Status reports filed in the hearing proceeding on licenses owned by Entertainment Media Trust should update the judge (see 1910020037) and not contain arguments, said FCC Administrative Law Judge Jane Halprin in an order posted Thursday in docket 19-156. She granted a motion to strike a status report filed by Donald Samson, bankruptcy trustee for EMT trustee Dennis Watkins. The motion to strike -- filed by another party in the case, Mark Kern -- argued the trustee isn’t a party there, and the report was “instead a substantive legal filing in support of EMT’s pending motion for stay,” the order said. In striking the trustee filing, Halprin rendered moot an Enforcement Bureau response. Halprin last week denied EMT’s motion to stay the ALJ proceeding to allow the stations to be sold as part of a bankruptcy process, but she also put the case on hold pending Media Bureau resolution of an application that would involuntarily transfer EMT’s stations to the trustee. Halprin said status reports should resume in November, by which time the trustee’s place in the proceeding will be clearer.
The FCC Media Bureau granted renewal but proposed a $1,500 forfeiture for a Richmond radio station that failed to file a license renewal application on time, said an order and notice of apparent liability posted Tuesday. Virginia Center for Public Press’ deadline to file for renewal of the license of WRIR-LP was June 3, but it wasn’t filed until July 15, the NAL said. “The Licensee provides no explanation for the untimely filing of the Application.” The bureau adjusted the proposed fine down from $3,000 because the station has a clean record and eventually filed a renewal application.

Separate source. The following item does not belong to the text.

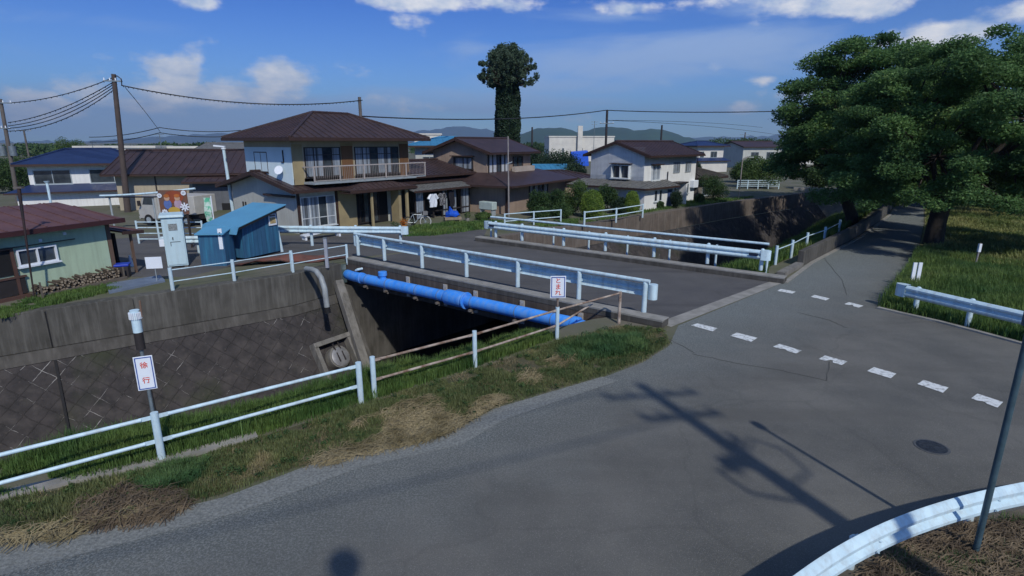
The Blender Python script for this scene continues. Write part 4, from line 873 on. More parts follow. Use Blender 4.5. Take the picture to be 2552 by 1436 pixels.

The deadline for low-power TV stations and TV translators to file for repacking reimbursement was extended to Nov. 14, said an FCC Media Bureau public notice on docket 16-306 Tuesday. The LPTV Spectrum Rights Coalition and National Translator Association requested the extension, the PN said. The original deadline was Oct. 15, and that remains for FM stations seeking repacking reimbursement, the PN said. “The initial 60-day deadline was proving to be too quick a process, with many consulting engineers, legal counsel, and equipment vendors not having enough time to assist all that needed help,“ emailed LPTV Spectrum Rights Coalition Director Mike Gravino. More time should lead to broader participation, he said.
A petition on relaxing interference rules to make it easier for ATSC 3.0 broadcasters to use single frequency networks (see 1910040038) has LPTV Spectrum Rights Coalition President Mike Gravino “very concerned." In an emailed newsletter Monday, Gravino called for a “crowd sourced impact analysis” to gauge the effect of the petition on low-power TV, Class A and TV translator stations. He's seeking information on whether LPTV will be able to benefit from the proposal, whether any efforts have been made to study the effects on LPTV, and what will happen to LPTV stations “displaced” by the signals from distributed transmission systems outside their full-power station’s contour. “During the next two years LPTV will still be moving around, and many with government funding to move,” Gravino emailed us. “While I am very concerned about this Petition, I am open to seeing to how it could benefit us, also.”